Robert Reich is in my facebook feed telling me that the Fed raising its benchmark interest rate in Sep by 0.25% would be a catastrophe for ordinary working people, and I should sign a petition for them to keep things on hold. Regardless of the likely sensitivity of the FOMC to such a petition (you’d have thought approximately zero!) – is he right to fear a rate rise? His argument is simple enough. To quote directly:

“The percentage of the American population that’s working is more than three percentage points lower than it was before the Great Recession, suggesting we’re 3 to 4 million jobs below where we should be if the economy were healthy. This isn’t because of aging boomers. Even the employment rate of prime-age workers (ages 25-54) is down nearly the same percentage. That’s because millions of working-age people have given up looking for jobs because they can’t find any. But they’re no longer counted as being employed so the Fed doesn’t see them.”

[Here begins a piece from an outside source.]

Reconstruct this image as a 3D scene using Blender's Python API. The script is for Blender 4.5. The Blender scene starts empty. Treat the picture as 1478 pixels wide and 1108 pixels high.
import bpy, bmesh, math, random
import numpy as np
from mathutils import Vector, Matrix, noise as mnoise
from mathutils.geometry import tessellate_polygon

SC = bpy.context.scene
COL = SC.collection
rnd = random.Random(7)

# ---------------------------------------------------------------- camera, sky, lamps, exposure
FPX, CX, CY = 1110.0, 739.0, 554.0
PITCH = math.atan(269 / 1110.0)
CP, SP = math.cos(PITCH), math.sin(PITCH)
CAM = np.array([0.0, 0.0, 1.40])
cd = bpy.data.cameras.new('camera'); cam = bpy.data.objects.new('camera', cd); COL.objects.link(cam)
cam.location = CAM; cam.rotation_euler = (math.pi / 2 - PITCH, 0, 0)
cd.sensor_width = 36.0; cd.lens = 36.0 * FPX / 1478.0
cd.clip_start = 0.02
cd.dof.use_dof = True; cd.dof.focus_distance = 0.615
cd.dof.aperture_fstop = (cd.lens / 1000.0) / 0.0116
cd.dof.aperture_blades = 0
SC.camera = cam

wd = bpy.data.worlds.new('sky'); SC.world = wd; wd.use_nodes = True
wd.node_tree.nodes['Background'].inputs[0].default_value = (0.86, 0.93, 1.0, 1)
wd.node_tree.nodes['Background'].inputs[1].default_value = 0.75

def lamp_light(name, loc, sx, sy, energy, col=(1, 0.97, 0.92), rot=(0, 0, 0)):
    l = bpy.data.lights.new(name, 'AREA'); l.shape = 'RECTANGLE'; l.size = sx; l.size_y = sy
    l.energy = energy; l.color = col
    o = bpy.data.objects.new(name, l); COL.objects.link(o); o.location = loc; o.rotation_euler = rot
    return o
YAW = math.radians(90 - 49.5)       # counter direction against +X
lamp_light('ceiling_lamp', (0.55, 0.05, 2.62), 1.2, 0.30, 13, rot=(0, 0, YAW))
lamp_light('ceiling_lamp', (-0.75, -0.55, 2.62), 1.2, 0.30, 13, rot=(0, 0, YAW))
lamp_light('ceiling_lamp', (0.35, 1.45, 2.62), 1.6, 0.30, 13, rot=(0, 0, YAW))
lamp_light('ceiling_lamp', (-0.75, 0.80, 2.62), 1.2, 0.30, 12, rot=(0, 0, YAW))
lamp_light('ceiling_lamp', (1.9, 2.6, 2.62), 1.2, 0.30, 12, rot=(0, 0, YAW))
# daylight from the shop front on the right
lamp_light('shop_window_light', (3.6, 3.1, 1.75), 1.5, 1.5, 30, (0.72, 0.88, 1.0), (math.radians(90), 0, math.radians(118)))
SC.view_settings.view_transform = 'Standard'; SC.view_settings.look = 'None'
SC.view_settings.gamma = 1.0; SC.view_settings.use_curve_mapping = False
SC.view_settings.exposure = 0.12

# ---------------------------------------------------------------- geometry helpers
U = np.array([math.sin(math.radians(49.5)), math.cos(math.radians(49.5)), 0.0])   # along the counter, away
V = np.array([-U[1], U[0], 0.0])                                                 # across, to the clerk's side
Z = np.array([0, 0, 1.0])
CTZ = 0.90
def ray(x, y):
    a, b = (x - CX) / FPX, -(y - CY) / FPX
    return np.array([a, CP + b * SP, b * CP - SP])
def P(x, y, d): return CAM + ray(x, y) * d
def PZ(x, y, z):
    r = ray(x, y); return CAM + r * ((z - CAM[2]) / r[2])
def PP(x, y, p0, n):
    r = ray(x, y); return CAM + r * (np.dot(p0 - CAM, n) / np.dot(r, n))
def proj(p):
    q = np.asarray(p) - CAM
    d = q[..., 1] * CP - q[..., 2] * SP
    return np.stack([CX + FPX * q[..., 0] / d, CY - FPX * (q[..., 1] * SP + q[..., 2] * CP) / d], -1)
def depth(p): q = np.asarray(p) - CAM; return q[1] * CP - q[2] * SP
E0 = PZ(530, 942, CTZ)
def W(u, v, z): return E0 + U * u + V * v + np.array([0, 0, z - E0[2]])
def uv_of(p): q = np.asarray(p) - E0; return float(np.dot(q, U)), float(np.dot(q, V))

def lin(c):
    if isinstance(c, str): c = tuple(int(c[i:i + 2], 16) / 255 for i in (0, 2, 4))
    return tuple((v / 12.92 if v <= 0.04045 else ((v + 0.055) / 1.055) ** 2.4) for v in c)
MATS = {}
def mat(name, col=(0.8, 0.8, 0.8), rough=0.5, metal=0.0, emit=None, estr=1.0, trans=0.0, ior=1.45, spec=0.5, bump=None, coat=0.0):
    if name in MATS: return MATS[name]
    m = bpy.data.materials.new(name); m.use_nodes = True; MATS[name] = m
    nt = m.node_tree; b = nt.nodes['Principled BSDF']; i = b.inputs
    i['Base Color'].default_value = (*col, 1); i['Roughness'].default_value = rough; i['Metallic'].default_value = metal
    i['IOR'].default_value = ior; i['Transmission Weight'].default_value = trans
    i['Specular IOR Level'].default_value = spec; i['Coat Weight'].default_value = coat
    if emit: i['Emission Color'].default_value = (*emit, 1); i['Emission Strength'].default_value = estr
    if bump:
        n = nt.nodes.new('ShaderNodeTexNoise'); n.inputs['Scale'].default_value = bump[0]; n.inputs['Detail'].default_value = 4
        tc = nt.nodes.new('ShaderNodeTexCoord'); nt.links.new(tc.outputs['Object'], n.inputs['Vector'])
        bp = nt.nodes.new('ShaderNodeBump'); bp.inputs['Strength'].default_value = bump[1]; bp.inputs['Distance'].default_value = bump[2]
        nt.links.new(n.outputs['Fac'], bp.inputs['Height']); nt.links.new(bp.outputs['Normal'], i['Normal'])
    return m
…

Essentially – he argues that the economy is far below full employment. Because of this, rates should not go up – as there is no danger of inflation with so much spare capacity.

In its own terms, there’s nothing wrong with this argument – this is how economics is supposed to work. The real economy, factories and offices and people, produce goods and services – and if the amount of money is just right, all of those factories and offices will be full of people (full employment) because there’s enough purchasing power to keep them there. Put more money into the system from here, and all you’ll do is raise prices. Take any out, and some factories or offices will lie unused. So far so obvious right – but of course that paragraph contains a slight of hand. We’re supposed to be establishing the basic mechanism via which interest rates control output and inflation – but all we talked about was ‘purchasing power’, ie the money supply. Of course, the normal thinking in economics is that interest rates affect the amount of money in the economy because they are the price of credit. Reduce the price (reduce the rate), and more loans will be taken out, thereby increasing the amount of purchasing power and providing the dollars, pounds or euros neccesary to keep capital and labour (factories and people) employed.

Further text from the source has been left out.